Assuming a European city layout where a city center exists and the 200k inhabitants aren't all spread out into suburban sprawl. Suburbia quickly kills the idea of walking and biking distances
The old city center - museums, historical buildings, big library, cinema, theater etc - is a longer trek, but still doable in ~20 minutes cycling. Plus there's trains and buses.
TL;DR, suburban doesn't mean it should kill things being in reasonable distances. However, big caveat, it's all kind of built in a compact way; garden space is often limited (total ground is usually 2x the house itself, so 50m2 ground floor space + 50m2 garden), roads are narrow (but this is good because it's bike / pedestrian optimized, cars can't go fast), etc. See https://en.wikipedia.org/wiki/Vinex-location for a superficial description, or look at a map of Dutch suburbs or houses (https://www.funda.nl/) to see what it's like.
Then I moved to Mexico and they were on to something there: small towns have central plazas that are heavily used for social activities, young men and women can walk around meeting each other, and they build densely enough to where you can walk around the town.
So I envy anyone whose rural US upbringing is like your wife's. I didn't think we had that as an option anywhere in the US except for movies.
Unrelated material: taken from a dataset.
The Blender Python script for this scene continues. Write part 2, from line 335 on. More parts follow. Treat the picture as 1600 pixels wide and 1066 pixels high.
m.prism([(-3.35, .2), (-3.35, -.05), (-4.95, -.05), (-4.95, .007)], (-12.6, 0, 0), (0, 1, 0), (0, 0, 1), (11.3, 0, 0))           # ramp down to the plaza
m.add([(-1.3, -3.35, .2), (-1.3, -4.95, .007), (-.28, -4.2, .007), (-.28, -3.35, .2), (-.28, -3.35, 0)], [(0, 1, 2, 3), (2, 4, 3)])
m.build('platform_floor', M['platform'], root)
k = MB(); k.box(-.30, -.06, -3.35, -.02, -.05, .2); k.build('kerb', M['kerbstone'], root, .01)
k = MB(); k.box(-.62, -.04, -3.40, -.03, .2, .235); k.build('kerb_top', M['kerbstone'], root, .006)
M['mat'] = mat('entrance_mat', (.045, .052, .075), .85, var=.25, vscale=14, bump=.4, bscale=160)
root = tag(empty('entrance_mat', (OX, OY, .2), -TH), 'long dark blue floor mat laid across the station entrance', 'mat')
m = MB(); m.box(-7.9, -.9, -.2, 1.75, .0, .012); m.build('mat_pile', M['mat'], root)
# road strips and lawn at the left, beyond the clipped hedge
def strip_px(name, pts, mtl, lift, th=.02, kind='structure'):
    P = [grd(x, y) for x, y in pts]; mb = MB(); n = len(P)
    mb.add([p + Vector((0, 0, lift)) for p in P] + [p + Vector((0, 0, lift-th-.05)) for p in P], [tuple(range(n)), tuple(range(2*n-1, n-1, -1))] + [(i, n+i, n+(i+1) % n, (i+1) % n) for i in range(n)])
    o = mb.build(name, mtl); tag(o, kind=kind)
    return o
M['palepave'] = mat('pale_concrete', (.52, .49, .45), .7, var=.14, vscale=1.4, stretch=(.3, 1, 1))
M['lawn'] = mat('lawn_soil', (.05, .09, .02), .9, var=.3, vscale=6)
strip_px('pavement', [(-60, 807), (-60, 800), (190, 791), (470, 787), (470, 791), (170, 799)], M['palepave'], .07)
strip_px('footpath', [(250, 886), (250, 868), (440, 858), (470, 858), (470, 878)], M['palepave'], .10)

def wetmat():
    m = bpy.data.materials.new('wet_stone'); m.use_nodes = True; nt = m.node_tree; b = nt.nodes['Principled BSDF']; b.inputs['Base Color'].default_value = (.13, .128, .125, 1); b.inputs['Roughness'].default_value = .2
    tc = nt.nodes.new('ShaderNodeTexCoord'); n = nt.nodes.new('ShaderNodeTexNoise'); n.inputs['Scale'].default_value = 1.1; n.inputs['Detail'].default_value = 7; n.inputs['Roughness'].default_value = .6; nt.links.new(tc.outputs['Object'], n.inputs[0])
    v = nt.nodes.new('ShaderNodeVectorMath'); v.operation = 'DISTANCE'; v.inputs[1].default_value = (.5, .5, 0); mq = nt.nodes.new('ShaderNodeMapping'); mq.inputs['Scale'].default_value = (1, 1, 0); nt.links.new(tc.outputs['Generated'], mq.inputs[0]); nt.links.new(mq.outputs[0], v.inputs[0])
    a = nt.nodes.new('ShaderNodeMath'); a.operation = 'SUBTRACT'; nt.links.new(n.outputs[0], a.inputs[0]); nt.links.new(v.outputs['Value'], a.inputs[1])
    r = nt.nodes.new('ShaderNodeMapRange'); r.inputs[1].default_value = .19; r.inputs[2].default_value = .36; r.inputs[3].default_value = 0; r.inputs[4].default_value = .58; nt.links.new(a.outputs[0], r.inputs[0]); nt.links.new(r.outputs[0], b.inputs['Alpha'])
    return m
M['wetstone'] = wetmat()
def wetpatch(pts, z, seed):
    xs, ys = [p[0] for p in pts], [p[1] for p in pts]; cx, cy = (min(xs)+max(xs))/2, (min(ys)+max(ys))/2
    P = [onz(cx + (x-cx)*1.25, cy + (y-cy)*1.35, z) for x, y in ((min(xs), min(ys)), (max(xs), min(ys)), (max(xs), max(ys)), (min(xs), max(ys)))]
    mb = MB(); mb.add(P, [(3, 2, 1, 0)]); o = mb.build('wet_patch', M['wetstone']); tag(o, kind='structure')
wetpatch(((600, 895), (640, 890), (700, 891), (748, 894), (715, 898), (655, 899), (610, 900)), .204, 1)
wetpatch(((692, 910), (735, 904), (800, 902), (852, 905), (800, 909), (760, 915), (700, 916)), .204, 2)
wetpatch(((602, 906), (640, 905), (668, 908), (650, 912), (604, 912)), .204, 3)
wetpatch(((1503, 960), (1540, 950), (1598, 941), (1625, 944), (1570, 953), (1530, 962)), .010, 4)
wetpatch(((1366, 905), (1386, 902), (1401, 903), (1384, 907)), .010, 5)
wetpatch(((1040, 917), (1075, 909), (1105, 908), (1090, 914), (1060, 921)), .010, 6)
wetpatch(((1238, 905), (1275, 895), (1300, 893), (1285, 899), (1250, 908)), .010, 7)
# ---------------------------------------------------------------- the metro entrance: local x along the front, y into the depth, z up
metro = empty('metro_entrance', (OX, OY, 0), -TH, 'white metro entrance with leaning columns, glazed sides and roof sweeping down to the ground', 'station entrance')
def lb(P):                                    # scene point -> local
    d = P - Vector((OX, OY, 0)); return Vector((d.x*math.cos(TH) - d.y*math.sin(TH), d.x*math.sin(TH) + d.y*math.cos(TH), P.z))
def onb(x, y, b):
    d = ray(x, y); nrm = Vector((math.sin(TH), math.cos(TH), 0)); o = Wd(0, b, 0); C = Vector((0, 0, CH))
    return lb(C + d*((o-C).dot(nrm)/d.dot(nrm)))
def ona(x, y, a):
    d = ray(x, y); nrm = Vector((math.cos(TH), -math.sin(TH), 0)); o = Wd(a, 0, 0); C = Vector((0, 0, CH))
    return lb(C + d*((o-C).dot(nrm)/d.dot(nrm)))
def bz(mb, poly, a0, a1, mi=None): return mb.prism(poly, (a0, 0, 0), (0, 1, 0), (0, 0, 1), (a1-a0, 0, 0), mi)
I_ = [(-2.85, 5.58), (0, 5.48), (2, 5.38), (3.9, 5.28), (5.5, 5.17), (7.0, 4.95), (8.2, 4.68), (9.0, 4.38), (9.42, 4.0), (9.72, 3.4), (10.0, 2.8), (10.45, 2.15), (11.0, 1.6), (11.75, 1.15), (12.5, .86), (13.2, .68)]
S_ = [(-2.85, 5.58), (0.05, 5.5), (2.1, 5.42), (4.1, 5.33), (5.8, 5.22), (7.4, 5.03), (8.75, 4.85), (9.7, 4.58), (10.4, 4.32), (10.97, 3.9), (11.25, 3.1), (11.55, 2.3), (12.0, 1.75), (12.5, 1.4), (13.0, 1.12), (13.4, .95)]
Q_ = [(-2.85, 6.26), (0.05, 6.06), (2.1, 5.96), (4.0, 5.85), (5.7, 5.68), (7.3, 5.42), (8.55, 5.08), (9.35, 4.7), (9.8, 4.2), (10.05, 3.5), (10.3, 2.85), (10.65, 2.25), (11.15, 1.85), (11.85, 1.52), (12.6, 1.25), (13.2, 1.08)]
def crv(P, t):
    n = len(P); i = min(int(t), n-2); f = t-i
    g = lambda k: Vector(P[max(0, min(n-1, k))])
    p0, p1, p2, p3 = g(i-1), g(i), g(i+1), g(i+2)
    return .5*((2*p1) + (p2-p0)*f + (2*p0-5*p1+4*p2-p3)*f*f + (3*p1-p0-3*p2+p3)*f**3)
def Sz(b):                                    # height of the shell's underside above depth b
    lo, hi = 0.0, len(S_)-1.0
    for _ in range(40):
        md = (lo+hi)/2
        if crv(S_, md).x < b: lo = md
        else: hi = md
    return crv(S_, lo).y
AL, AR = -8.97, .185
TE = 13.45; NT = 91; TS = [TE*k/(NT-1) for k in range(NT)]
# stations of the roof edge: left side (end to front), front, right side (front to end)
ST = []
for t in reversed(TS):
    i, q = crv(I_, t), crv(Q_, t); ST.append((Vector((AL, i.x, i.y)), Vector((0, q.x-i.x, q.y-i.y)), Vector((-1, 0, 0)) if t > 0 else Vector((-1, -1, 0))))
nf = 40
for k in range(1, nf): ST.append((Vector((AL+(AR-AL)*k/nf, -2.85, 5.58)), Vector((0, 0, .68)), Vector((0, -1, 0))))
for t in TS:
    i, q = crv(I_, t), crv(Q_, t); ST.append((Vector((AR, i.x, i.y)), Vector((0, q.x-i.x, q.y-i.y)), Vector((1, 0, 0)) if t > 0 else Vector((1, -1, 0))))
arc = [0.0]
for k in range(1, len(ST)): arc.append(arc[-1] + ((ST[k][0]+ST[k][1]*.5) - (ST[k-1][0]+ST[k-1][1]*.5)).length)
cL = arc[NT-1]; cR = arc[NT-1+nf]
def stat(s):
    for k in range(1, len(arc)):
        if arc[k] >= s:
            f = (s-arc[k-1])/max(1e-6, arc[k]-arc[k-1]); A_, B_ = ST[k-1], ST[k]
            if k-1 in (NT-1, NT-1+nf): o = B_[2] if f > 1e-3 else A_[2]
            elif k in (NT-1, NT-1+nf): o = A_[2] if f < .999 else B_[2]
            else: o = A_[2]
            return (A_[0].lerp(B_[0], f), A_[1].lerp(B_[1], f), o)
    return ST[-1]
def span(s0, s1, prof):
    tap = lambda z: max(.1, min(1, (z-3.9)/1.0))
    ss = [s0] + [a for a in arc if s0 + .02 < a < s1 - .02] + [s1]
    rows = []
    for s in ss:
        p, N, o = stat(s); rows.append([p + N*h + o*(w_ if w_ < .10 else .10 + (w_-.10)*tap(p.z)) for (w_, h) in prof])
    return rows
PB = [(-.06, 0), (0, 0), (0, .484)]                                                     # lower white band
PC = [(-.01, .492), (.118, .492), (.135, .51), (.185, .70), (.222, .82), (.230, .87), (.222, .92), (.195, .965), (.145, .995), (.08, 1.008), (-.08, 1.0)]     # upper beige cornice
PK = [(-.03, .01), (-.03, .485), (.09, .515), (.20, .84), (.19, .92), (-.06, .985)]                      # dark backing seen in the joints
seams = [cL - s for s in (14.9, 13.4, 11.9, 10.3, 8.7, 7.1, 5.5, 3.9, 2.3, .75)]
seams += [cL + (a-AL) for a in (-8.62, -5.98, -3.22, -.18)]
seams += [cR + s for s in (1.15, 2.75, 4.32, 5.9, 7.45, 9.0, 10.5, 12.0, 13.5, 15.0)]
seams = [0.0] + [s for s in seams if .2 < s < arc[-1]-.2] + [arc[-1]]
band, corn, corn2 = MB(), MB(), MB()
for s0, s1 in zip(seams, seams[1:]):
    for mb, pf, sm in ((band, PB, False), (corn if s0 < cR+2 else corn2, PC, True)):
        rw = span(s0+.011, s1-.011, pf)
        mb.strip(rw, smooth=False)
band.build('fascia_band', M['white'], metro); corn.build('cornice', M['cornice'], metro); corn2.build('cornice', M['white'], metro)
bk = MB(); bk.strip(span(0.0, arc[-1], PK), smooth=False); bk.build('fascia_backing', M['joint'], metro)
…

Also, a lot of the "rural" population in census data is actually living in outer suburbs and newer suburbs tend to be pretty unsafe for kids to walk/bike around
I lived my childhood in a place with about 4000 people in it. School, friends and everything else I needed was within walking, or at least biking distance. My parents didn't have to drive me everywhere. Obviously there weren't as many possible hobbies and events as in big cities, but mobility wasn't an issue.